次に、第10実施形態の制御装置について説明する。この制御装置1は、前述した図44の例と同様に、LAFセンサ14がエンジン3に設けられていないとともに、O2センサ15が第2触媒装置8bよりも下流側に設けられているエンジン3に適用した例である。そのため、この制御装置1では、図50に示すように、O2センサ15の出力Voutのサンプリング値と、目標空燃比のデシメーション値DKCMD’とを用いて、状態予測器22よる予測値PREVO2の算出、およびオンボード同定器23によるモデルパラメータa1,a2,b1の算出が行われる。
また、状態予測器22の予測アルゴリズムでは、前述した式(60)の制御対象モデルに基づき、予測値PREVO2の算出式は、図51に示す式(76)として定義される。さらに、オンボード同定器23の同定アルゴリズムは、図51に示す式(77)〜(84)で表される。また、DSMコントローラ24の制御アルゴリズムは、前述した式(70)〜(75)で表される。
以上の制御装置1によれば、上記第9実施形態の制御装置1と同様の効果を得ることができる。これに加えて、そのような制御装置1をLAFセンサ14を用いることなく、構成することができ、その分、製造コストを削減することができる。
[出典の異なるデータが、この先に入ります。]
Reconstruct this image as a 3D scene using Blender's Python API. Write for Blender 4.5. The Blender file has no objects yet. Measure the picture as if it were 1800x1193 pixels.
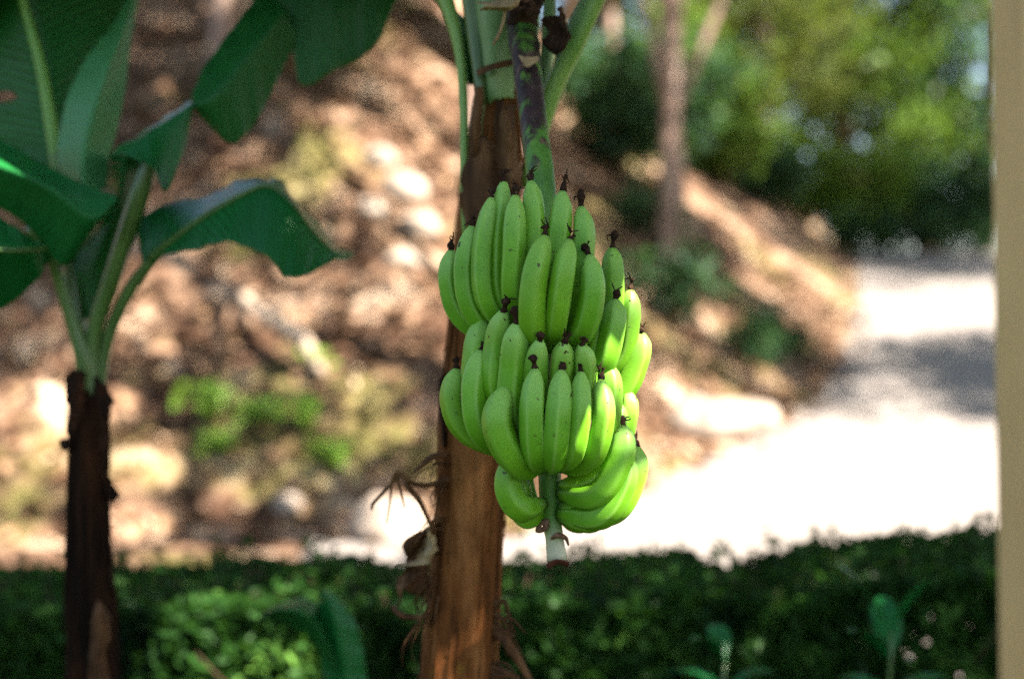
import bpy, math, random
from mathutils import Vector, Matrix, noise, Quaternion
import numpy as np
R = math.radians
random.seed(7)
rng = np.random.default_rng(7)
scene = bpy.context.scene
COL = scene.collection

# ---------------------------------------------------------------- camera
CAM_Z = 1.6
cam_d = bpy.data.cameras.new('camera')
cam = bpy.data.objects.new('camera', cam_d); COL.objects.link(cam)
cam.location = (0, 0, CAM_Z); cam.rotation_euler = (R(90), 0, 0)
cam_d.lens = 50; cam_d.sensor_width = 36; cam_d.clip_end = 2000; cam_d.clip_start = 0.05
cam_d.dof.use_dof = True; cam_d.dof.focus_distance = 2.2; cam_d.dof.aperture_fstop = 1.4
scene.camera = cam

# ---------------------------------------------------------------- light
SUN_EL, SUN_AZ = 50.0, -30.0          # azimuth counted from +X towards +Y
w = bpy.data.worlds.new('World'); scene.world = w; w.use_nodes = True
nt = w.node_tree
sky = nt.nodes.new('ShaderNodeTexSky'); sky.sky_type = 'NISHITA'; sky.sun_disc = False
sky.sun_elevation = R(SUN_EL); sky.sun_rotation = R(90 - SUN_AZ)
bg = nt.nodes['Background']; bg.inputs['Strength'].default_value = 0.05
nt.links.new(sky.outputs[0], bg.inputs['Color'])
SUN = Vector((math.cos(R(SUN_EL)) * math.cos(R(SUN_AZ)), math.cos(R(SUN_EL)) * math.sin(R(SUN_AZ)), math.sin(R(SUN_EL))))
sl = bpy.data.lights.new('sun', 'SUN'); sl.energy = 5.0; sl.angle = R(0.5); sl.color = (1.0, 0.96, 0.90)
so = bpy.data.objects.new('sun', sl); COL.objects.link(so); so.rotation_euler = SUN.to_track_quat('Z', 'Y').to_euler()
so.location = (8, -2, 12)
scene.view_settings.view_transform = 'Standard'; scene.view_settings.look = 'None'
scene.view_settings.exposure = 3.0; scene.view_settings.use_white_balance = True; scene.view_settings.white_balance_temperature = 7000; scene.view_settings.gamma = 1.0
scene.cycles.use_denoising = False
scene.cycles.max_bounces = 8; scene.cycles.transparent_max_bounces = 8
scene.cycles.sample_clamp_indirect = 4.0; scene.cycles.sample_clamp_direct = 10.0

# ---------------------------------------------------------------- helpers
def P(px, py, Y):
    """a point of the place that stands Y metres off, from where it is seen in the 1800 x 1193 photograph"""
    return Vector(((px - 900) / 2500 * Y, Y, CAM_Z - (py - 596.5) / 2500 * Y))

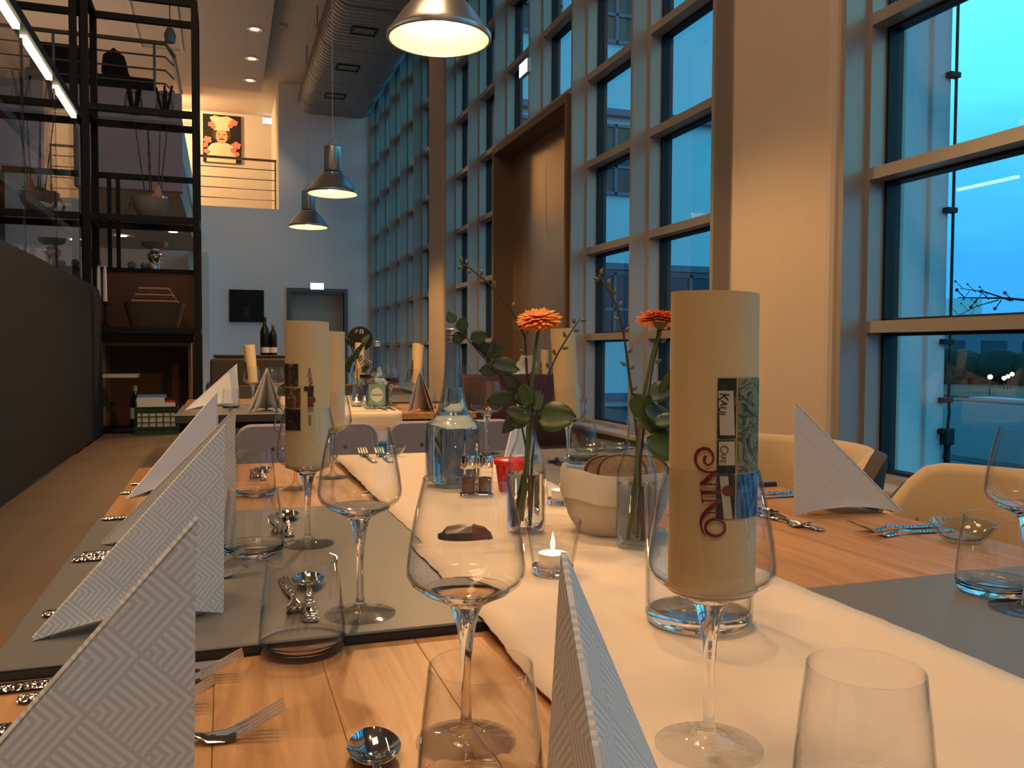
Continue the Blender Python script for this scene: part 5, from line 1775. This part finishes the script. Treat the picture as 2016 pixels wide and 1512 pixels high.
def gerbera(x, y, rz, path, head, R_, tilt, label):
    t = thing('gerbera', label, 'flower', (x, y, ZR), rz, 'orange gerberas in bottles')
    MB().tube(path, [.0028] * (len(path) - 1) + [.0034], 8).build('stem', M['stem'], t, True)
    hm = Matrix.Translation(head) @ Matrix.Rotation(tilt[0], 4, 'X') @ Matrix.Rotation(tilt[1], 4, 'Y')

    def petal(r0, ln, wd, lift, droop):
        mb = MB()
        leaf_mesh(mb, (r0, 0, 0), ln, wd, (1, 0, lift), (-lift, 0, 1), -.10 + droop, .0)
        return mb
    for lay, (r0, ln, wd, lift, droop, dz, cnt) in enumerate(((.006, R_ - .006, .0115, -.24, .02, -.001, 30), (.005, R_ * .92, .0110, -.08, .0, .0012, 30), (.004, R_ * .74, .0100, .12, .0, .0030, 26))):
        first = None
        for k in range(cnt):
            a = 2 * PI * (k + .5 * lay) / cnt + .05 * math.sin(k * 3.1 + lay)
            if first is None:
                o = first = petal(r0, ln, wd, lift, droop).build('petal', M['petal'], t, True)
            else:
                o = inst(first, t)
            s = .93 + .10 * ((k * 7) % 5) / 5
            o.matrix_local = hm @ Matrix.Translation((0, 0, dz)) @ Matrix.Rotation(a, 4, 'Z') @ Matrix.Rotation(.08 * math.sin(k * 2.3 + lay), 4, 'Y') @ Matrix.Diagonal((s, s, s, 1))
    inn = MB()
    for k in range(22):
        a = 2 * PI * k / 22
        leaf_mesh(inn, (.006 * math.cos(a), .006 * math.sin(a), .005), R_ * .40, .004, (math.cos(a), math.sin(a), .45), (-math.cos(a) * .4, -math.sin(a) * .4, 1), -.1, 0)
    inn.lathe([(.001, .0075), (.007, .007), (.010, .004), (.010, .001)], 18)
    inn.build('flower_eye', M['petal_in'], t, True, kind='stuff').matrix_local = hm
    MB().lathe([(.001, -.016), (.004, -.0155), (.009, -.011), (.0125, -.004), (.014, .0005), (.001, .0005)], 18).build('calyx', M['calyx'], t, True).matrix_local = hm
    return t


def twig(x, y, rz, path, buds, label, r0=.0026):
    t = thing('budding_twig', label, 'twig', (x, y, ZR), rz, 'budding twigs in bottles')
    n = len(path)
    MB().tube(path, [r0 * (1 - .55 * i / (n - 1)) for i in range(n)], 7).build('branch', M['twig'], t, True)
    P_ = [Vector(p) for p in path]
    for k, (tt, side) in enumerate(buds):
        f_ = tt * (n - 1)
        i = min(int(f_), n - 2)
        p = P_[i].lerp(P_[i + 1], f_ - i)
        d = (P_[i + 1] - P_[i]).normalized()
        s = Vector((d.z, .3 * (-1) ** k, -d.x)).normalized() * side
        q = (d * .7 + s * .75).normalized()
        c = p + s * .003
        MB().tube([c, c + q * .0022, c + q * .0052, c + q * .008, c + q * .0105], [.0014, .0027, .0030, .0020, .0006], 8).build('bud', M['bud'], t, True)
    return t


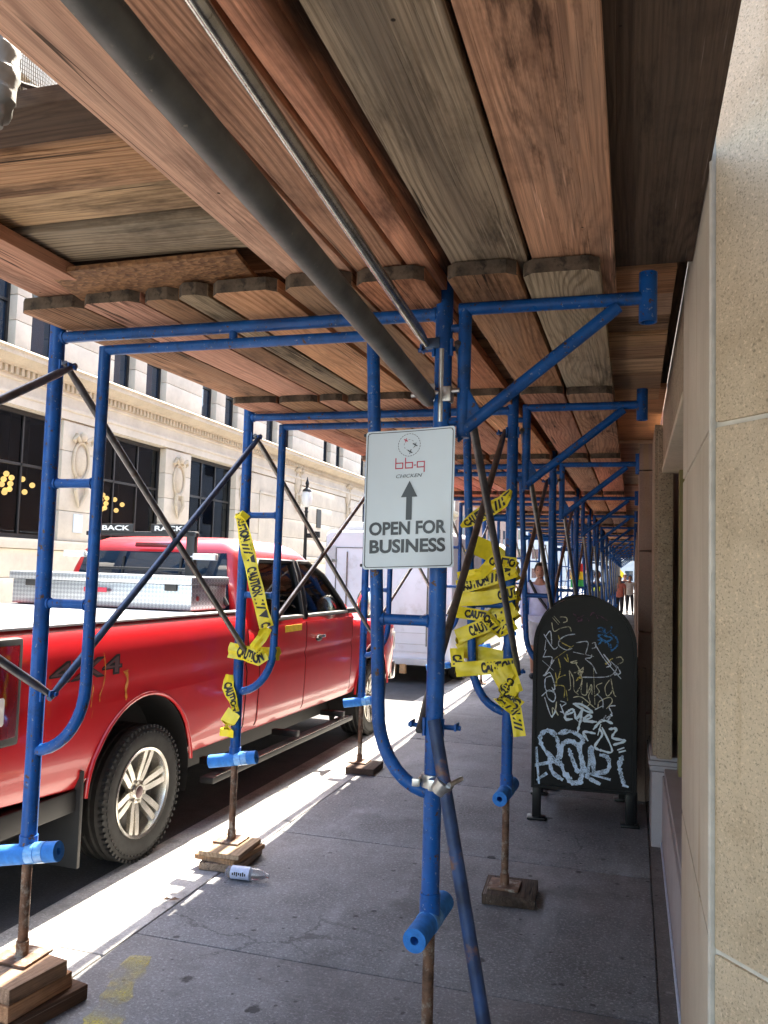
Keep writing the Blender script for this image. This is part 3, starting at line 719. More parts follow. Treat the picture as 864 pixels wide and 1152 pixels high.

また、この第10実施形態の制御装置1でも、第9実施形態の制御装置1と同様に、デシメーションフィルタ40に代えて、目標空燃比KCMDをサンプリング周期ΔTskでサンプリングするサンプラなどを用いてもよく、DSMコントローラ24に代えて、SDMコントローラ29またはDMコントローラ30を用いてもよい。
なお、ADSMコントローラ20およびPRISMコントローラ21を、実施形態のプログラムに代えて、電気回路により構成してもよい。